Proposed Bill: Strengthening Enforcement Against Double and Triple Brokering
Proposed Bill: Strengthening Enforcement Against Double and Triple Brokering in Freight Transportation
Purpose
To enhance the enforcement of regulation 371.2 by explicitly prohibiting double and triple brokering practices, which undermine the integrity, safety, and financial stability of the freight transportation industry. This bill aims to define rebrokering as a criminal activity and establish strict penalties to deter violations.
Background
Under current regulation 371.2, the definition of a broker does not include double or triple brokering. However, these practices persist, causing significant financial and safety risks. Double brokering is unnecessary, as it duplicates the work that the original broker was hired to perform.
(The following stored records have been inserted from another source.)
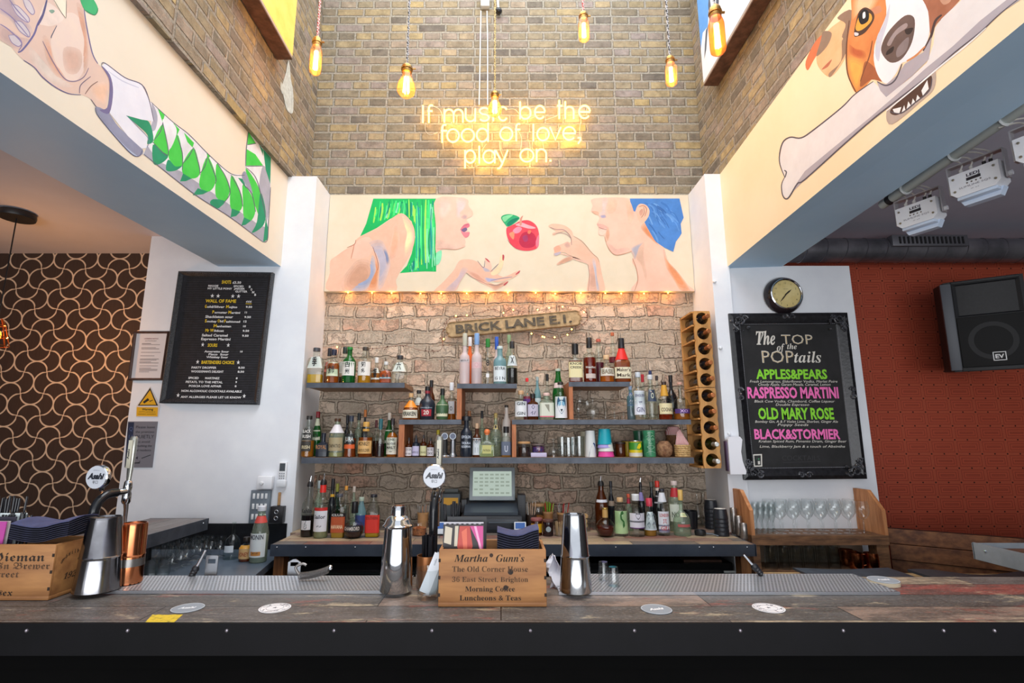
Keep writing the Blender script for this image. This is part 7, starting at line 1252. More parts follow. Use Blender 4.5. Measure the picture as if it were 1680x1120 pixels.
def mug(label, px, Y):
    t = thing('copper_mug', label, 'mug', on_rack(px, Y, zlow), group='copper mugs below the rack'); b = B(); b.lathe([(.036, 0), (.041, .012), (.043, .05), (.041, .098), (.039, .098), (.038, .01)], cop_m, n=24); b.build('cup', t)
    b = B(); b.tube(spline([Vector((.041, 0, .085)), Vector((.068, -.005, .085)), Vector((.078, -.005, .055)), Vector((.062, -.005, .025)), Vector((.041, 0, .02))], 5, False), .0045, cop_m, 8); b.build('handle', t)
mug('copper mug with its handle showing, nearest the right post', 1423, YR0+.045); mug('copper mug in the middle of the three', 1397, YR0+.05); mug('copper mug at the back beside the tall glasses', 1383, YR0+.15)
# angled plank panel along the red wall, and the long counter below it
pw = MN('red_brown_planks', '#5e3826', '#94633f', 4, .55, stretch=(1.5, 6, 6)); P0 = U(1456, 866, YP+.02); zt = P0.z
d_ = Vector((.82, -.57, 0)).normalized(); n__ = Vector((d_.y, -d_.x, 0))*-1; L = 1.45; ze = .95
zz = [zt-.62, zt-.40, zt-.20, zt-.098, zt]
t = thing('plank_panel', 'angled panel of red brown horizontal planks below the red wall', 'panel', (P0.x, P0.y, 0))
for k in range(4):
    b = B(); m4 = Matrix.Rotation(math.atan2(d_.y, d_.x), 4, 'Z'); dx = (.0, .0, .012, .0)[k]; b.box(0, L, -.012-dx, .012, zz[k]+.003, zz[k+1]-.001, pw, .002, M4=m4); b.build('plank', t, smooth=False)
b = B(); b.box(0, L, .012, .04, zt-1.4, zt-.0, M('#241812', .7), M4=m4); b.build('backing', t, smooth=False)
# steel side tray with round trays
XT = UX(1596, 889, 2.45).x; a, e = UX(1596, 889, 2.45), UX(1700, 914, 2.45); t = thing('steel_shelf', 'galvanised steel edged shelf at the far right with wooden underside', 'shelf', (2.45, a.y, a.z)); ln = a.y-e.y+.5; dz = a.z-UX(1598, 916, 2.45).z
galv = MN('galvanised_sheet', '#9aa6b0', '#b4c0ca', 5, .4, .3); b = B(); b.box(-.004, .004, -ln, 0, -dz, 0, galv); b.box(-.004, .9, -.004, .004, -dz, -.004, galv); b.build('side_sheet', t, smooth=False)
b = B(); b.box(.004, .9, -ln, -.006, -dz-.004, -.03, MN('shelf_timber', '#4a2e20', '#7a5038', 6, .6)); b.build('timber_shelf', t, smooth=False)
for y in (-.07, -.5): b = B(); b.ball((-.005, y, -.03), .007, chrome, 8); b.build('screw', t)
zt2 = a.z-.03+.001
for k, (x, y, r, d) in enumerate(((2.92, a.y-.37, .2, 'lower round black drinks tray on the steel edged shelf'), (2.93, a.y-.36, .2, 'upper round black drinks tray on the steel edged shelf'))):
    b = B(); z = zt2+k*.03; b.lathe([(r*.93, 0), (r*.95, .002), (r, .024), (r*1.01, .026), (r*.99, .027), (r*.94, .006), (.001, .005)], M('#1a1a1c', .35), n=40, cap=False); o = b.build('drinks_tray'); o.location = (x, y, z); tag(o, d, 'tray', 'round black drinks trays')
b = B(); pts = [Vector((.24*math.cos(k*PI/7)*(1+.12*rnd.random()), .06*math.sin(k*PI/7)*(1+.2*rnd.random()), 0)) for k in range(14)]
b.add([p for p in pts]+[p*.9+Vector((0, 0, .05+.015*rnd.random())) for p in pts]+[Vector((0, 0, .07))], [(i, (i+1) % 14, 14+(i+1) % 14, 14+i) for i in range(14)]+[(14+i, 14+(i+1) % 14, 28) for i in range(14)], MN('navy_cloth', '#16182c', '#22284a', 20, .9)); o = b.build('bar_towel'); o.location = (2.98, a.y-.085, zt2); tag(o, 'crumpled navy blue towel behind the round black trays', 'towel')
# ------------------------------------------------------------------ the bar
ZT = HC-.52; YB0 = UZ(840, 1022, ZT).y; YB1 = UZ(840, 946, ZT).y; zf = U(840, 1074, YB0).z
t = thing('bar_counter', 'long front bar with worn reclaimed plank top and dark steel front edge', 'bar counter', (0, YB0, 0)); XB = 2.35
b = B(); b.box(-XB, XB, .004, YB1-YB0, ZT-.05, ZT, m_top); b.build('plank_top', t, smooth=False)
b = B(); b.box(-XB, XB, -.006, .004, zf, ZT+.0015, MN('dark_steel_edge', '#060608', '#0b0a0e', 5, .6, 0., spec=.2)); b.build('front_edge', t, smooth=False)
b = B(); b.box(-XB, XB, .06, .1, 0, ZT-.05, MN('black_bar_front', '#040404', '#080707', 4, .9, spec=.1)); b.box(-XB, XB, .04, .11, zf-.05, zf-.0, M('#050505', .9, 0., .1)); b.build('front_panel', t, smooth=False)
for x in (47, 212, 374, 549, 709, 870, 1040, 1213, 1381, 1545, 1628): p = U(x, 1033, YB0); b = B(); b.ball((p.x, -.006, p.z), .0055, M('#b8b0b8', .3, .9), 8); b.build('bolt', t)
b = B(); p0, p1, p2, p3 = UZ(250, 1008, ZT), UZ(300, 1008, ZT), UZ(283, 1023, ZT), UZ(236, 1023, ZT); q4 = [p0, p1, p2, p3]
nn = 9; top = [p0.lerp(p1, k/nn)+Vector((0, rnd.uniform(-.004, .002), 0)) for k in range(nn+1)]; bot = [p2.lerp(p3, k/nn) for k in range(nn+1)]; b.poly([v_+Vector((0, -YB0, .0006)) for v_ in top+bot], MN('worn_yellow_paint', '#8a7424', '#d8b82c', 60, .6, lo=.3, hi=.5)); b.build('yellow_paint_patch', t, smooth=False)
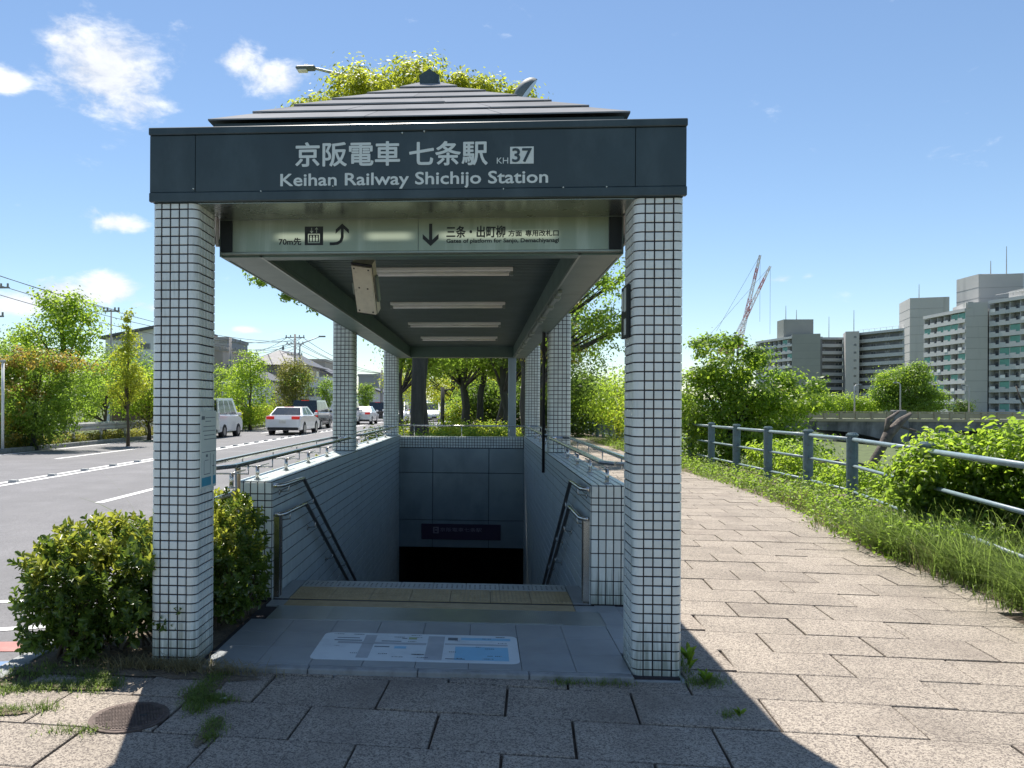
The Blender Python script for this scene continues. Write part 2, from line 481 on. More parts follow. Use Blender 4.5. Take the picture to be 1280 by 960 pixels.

The financial impacts of rebrokering often force carriers to cut corners on safety-critical maintenance, jeopardizing public safety and the reliability of the transportation network.
Provisions
- Clarification of the Definition of a Broker:
Amend 49 CFR 371.2 to explicitly state that double and triple brokering are not permitted under the definition of a broker.
- Criminalization of Rebrokering:
Designate double and triple brokering as criminal acts under federal law.
- Penalties for Violations:
- First Offense:
- Mandatory Performance and Paperwork (PPW) Audit.
- Six-month suspension of the violator’s operating authority.
- A $500 fine for each rebrokered load.
- Second Offense:
- Permanent revocation of the violator’s operating authority.
- Additional civil and criminal penalties as deemed necessary.
- First Offense:
- Public Safety Focus:
Recognize that the financial strain caused by rebrokering directly impacts carriers' ability to maintain proper safety standards, leading to increased risks for the public.
- Implementation:
Direct the Federal Motor Carrier Safety Administration (FMCSA) to develop and enforce compliance measures. Allocate resources for the investigation and prosecution of double and triple brokering cases.
Summary
Rebrokering was never intended to be a function within the transportation industry. It exploits regulatory loopholes, erodes trust in the freight network, and endangers public safety. By closing this loophole and imposing swift and significant penalties, this bill aims to restore accountability and safety to the freight transportation sector.
It is time for the FMCSA and our legislators to act decisively and shut the door on this exploitative practice.